In Vino Veritas

Take a piece of paper and write on one side: “The statement on the other side of this page is untrue.” Then turn the piece of paper over and write the same thing on the other side. Then apply for a tenure-track position in a university philosophy department, where they will tell you that this is called the Cretan Paradox and has been puzzling people ever since the sixth century B.C., when a Cretan called Epimenides said “Cretans, always liars.”
What underlay this reputation for mendacity were the tall tales the people of Crete used to tell in antiquity about the immortal gods. Zeus, Greatest and Best, they claimed, had been born on their island and they had concealed him from his divine father Kronos (who wanted to eat him) by doing war –dances ’round his cradle whenever his infant wailing threatened to betray his whereabouts. As Greek myths go, that was unremarkable. What bothered people was the Cretans’ further claim that Zeus had also died on the island and was buried on snow-capped Mount Ida, in a tomb marked by the inscription ZAN KRONOU—Zeus the son of Kronos. So much for immortality.
Even in more recent times Crete seems an island larger than life. Take the tales about Cretan resistance to the German occupation during World War II told by an older generation of classical scholars, some of whom shared the tough life of the Cretan andartes, sleeping in caves and shepherds’ huts, scragging German soldiers, and breakfasting on ouzo. A fine film from the 1950s tells one such tale. Ill Met by Moonlight relates in atmospheric monochrome how a posse of Cretan partisans and a pair of young British officers kidnapped a German general as he drove home to his headquarters one spring evening in 1944, then led him through the mountains to a motorboat that carried him to Cairo and a lengthy stay as a guest of His Britannic Majesty. (It is good sometimes to see a film that does not suggest that the war was won by the unaided efforts of John Wayne.)
Both of the British officers involved wrote accounts of this operation. One of them, Patrick Leigh Fermor, described how, in a pause on the trek across the island, the general looked up at the peak of Mount Ida and spoke sotto voce lines the Roman poet Horace had written about the distant view of mountains seen from Rome in the days before pollution: “Vides ut alta stet nive candidum Soracte.” (You see how Mount Soracte stands, bright white with deep snow.) One of his captors completed the quotation. “Ach so, Herr Major,” said the general. “For a long moment,” wrote Leigh Fermor, “the war had ceased to exist.”
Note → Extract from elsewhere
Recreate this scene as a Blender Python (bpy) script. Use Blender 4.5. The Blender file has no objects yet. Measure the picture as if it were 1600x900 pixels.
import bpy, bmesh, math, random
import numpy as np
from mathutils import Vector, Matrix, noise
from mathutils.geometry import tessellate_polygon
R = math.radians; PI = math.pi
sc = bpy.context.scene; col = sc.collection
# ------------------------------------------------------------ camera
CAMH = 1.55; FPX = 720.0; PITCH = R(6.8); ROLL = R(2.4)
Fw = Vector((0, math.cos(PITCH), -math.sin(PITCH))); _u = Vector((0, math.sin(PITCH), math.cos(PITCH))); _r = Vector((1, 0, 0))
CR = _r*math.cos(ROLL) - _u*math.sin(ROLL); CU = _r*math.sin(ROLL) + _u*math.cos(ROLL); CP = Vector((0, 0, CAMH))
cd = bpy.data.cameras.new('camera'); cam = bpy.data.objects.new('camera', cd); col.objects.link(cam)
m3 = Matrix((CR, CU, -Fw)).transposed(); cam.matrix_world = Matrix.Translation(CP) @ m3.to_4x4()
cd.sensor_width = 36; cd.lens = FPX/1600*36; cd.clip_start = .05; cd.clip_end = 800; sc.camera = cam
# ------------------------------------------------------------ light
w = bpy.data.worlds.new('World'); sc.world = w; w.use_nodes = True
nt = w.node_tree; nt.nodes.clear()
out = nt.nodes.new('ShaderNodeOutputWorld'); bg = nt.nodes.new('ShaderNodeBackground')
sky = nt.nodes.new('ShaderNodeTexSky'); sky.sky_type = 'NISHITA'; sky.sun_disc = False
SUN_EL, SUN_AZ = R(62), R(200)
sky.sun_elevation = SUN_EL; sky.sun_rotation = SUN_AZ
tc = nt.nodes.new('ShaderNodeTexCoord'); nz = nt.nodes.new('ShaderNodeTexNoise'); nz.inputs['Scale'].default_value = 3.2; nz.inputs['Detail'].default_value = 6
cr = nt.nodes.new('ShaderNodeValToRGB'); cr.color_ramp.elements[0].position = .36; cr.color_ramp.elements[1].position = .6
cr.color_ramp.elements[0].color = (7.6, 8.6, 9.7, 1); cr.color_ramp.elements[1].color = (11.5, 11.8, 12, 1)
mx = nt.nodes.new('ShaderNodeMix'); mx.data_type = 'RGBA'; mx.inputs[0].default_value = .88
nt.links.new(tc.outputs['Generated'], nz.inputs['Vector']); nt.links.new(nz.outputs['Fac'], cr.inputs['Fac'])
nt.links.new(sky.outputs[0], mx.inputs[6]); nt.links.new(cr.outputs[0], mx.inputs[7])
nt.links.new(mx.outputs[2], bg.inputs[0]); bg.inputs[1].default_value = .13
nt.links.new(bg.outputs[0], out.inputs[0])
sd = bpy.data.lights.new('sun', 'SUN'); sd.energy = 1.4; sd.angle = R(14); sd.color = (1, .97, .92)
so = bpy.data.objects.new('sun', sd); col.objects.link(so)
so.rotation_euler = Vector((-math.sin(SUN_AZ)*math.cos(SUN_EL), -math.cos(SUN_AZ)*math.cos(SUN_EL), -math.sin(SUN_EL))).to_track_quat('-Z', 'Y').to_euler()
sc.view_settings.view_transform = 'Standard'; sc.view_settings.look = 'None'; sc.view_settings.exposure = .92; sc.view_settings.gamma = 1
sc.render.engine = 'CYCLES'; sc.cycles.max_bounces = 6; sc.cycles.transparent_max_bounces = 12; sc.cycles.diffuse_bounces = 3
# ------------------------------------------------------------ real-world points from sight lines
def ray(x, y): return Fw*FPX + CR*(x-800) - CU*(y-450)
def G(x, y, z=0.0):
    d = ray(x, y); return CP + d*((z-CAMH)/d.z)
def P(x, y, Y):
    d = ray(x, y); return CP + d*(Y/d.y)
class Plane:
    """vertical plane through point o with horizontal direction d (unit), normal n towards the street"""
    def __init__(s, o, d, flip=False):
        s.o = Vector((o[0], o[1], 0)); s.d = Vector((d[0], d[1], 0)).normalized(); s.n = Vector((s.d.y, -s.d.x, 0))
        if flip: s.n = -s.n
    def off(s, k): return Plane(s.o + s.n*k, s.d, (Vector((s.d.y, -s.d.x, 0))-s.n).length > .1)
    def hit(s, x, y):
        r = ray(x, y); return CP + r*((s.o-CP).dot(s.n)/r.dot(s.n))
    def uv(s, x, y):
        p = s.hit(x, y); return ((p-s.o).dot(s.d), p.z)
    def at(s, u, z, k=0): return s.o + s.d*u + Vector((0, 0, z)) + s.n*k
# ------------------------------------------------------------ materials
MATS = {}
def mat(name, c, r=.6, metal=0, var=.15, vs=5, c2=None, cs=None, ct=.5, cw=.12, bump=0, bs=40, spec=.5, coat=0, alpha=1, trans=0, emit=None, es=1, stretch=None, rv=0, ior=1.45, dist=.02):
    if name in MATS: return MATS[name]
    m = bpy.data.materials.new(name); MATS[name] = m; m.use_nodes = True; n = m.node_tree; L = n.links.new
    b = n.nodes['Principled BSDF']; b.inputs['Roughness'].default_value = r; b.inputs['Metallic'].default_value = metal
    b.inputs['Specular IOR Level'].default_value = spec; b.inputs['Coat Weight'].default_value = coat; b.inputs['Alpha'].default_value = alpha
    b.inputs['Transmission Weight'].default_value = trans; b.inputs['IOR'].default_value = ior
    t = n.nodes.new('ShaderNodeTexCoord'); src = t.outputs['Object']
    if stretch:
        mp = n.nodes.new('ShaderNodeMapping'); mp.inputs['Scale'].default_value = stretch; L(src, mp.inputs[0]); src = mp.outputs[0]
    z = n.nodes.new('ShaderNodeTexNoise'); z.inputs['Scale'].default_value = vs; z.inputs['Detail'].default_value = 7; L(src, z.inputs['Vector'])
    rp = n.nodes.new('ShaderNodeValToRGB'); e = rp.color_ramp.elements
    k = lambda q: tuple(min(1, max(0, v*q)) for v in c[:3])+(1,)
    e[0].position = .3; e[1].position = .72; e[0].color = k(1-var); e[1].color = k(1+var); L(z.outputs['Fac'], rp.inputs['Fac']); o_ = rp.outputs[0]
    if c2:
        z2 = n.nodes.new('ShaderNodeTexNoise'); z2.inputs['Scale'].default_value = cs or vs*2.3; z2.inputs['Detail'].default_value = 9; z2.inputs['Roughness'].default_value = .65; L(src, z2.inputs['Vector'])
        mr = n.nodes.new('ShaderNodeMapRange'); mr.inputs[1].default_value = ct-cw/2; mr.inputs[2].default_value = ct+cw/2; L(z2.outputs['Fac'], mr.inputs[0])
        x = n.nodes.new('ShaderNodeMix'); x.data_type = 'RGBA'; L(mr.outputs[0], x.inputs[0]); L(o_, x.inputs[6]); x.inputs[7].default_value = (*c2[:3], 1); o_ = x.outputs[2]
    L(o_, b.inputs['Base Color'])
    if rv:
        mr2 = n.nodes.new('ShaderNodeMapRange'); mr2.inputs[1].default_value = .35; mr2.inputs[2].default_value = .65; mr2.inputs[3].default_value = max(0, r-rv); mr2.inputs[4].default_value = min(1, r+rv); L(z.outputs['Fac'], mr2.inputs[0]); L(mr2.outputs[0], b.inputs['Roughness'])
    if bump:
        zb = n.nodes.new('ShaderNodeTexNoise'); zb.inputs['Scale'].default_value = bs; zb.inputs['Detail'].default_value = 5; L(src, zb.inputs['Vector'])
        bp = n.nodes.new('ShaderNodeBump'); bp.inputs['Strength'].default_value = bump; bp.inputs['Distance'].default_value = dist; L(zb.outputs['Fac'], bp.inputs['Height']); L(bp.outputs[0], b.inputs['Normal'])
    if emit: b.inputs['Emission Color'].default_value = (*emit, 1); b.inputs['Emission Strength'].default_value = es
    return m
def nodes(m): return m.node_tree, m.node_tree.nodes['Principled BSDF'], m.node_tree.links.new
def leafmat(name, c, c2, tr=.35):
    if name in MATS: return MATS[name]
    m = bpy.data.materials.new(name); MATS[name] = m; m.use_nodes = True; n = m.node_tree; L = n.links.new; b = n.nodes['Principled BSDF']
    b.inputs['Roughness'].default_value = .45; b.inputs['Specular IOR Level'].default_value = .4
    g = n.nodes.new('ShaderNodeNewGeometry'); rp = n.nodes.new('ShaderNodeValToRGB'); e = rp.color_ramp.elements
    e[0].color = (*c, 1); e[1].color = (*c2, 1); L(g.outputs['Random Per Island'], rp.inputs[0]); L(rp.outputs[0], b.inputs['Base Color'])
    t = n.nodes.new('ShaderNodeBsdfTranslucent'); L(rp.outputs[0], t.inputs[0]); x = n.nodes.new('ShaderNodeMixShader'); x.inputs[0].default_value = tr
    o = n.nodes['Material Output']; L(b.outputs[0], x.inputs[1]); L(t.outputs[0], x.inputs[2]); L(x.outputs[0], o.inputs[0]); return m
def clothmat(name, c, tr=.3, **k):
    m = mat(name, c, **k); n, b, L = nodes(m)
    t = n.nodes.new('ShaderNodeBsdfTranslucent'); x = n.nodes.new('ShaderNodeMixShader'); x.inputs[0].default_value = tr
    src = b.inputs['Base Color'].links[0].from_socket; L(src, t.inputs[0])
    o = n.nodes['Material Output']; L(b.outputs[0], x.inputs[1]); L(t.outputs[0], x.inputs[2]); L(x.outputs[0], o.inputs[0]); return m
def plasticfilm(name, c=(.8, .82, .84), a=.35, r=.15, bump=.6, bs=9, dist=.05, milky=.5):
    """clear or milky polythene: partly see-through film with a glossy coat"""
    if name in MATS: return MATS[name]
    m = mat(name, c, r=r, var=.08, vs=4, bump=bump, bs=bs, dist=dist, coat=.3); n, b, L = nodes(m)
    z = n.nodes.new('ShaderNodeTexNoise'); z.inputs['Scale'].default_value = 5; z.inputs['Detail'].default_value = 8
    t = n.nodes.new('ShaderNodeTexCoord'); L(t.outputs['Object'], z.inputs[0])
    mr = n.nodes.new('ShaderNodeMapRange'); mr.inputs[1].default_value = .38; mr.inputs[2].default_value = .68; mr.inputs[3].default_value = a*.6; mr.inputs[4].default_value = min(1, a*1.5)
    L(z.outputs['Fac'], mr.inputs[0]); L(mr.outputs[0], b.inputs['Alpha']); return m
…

What put me in mind of all this was a good-hearted red wine from Crete called Kretikos. It is bottled by the well-known Greek firm of Boutari and the 2005 vintage may be had around here for as little as ten dollars. This is one of those pellucid wines that make glass shine from the inside out; its crimson color is not unlike that of Pinot Noir. At first, the center of the taste also recalls the sweetness of Pinot Noir, bracketed here between a fine initial bite and a pleasantly tannic aftertaste. Revisited after a day or two, the sugars have been absorbed, but the wine retains fine muscular strength.
Whatever philosophers say, truth is seldom pure and never simple. The essential truth about this wine is that, like the great red wines of Bordeaux, it is a blend of two varieties of grape. The Mantilaria, widely planted in the isles of Greece (where burning Sappho had her fun) is relatively low in alcohol, high in tannin and a pleasing ruby hue. The Kotsifali grape is more characteristically Cretan; the wine it makes has more sugar and alcohol, and can go a little brown ’round the edges, like aged claret. They make a happy marriage.
This Cretan wine would taste good with all sorts of meat. It happened to be Easter time when the party that kidnapped the general arrived on Crete to make their preparations. The shepherd they were with selected a lamb, and it was expertly roasted on a spit. They drank quantities of wine—drawn from the barrel, not bottled by Boutari—then lined up colored eggs and used them for target practice: “Christ is risen!” Bang … “He is truly risen!”… Bang. Good wine tells no lies.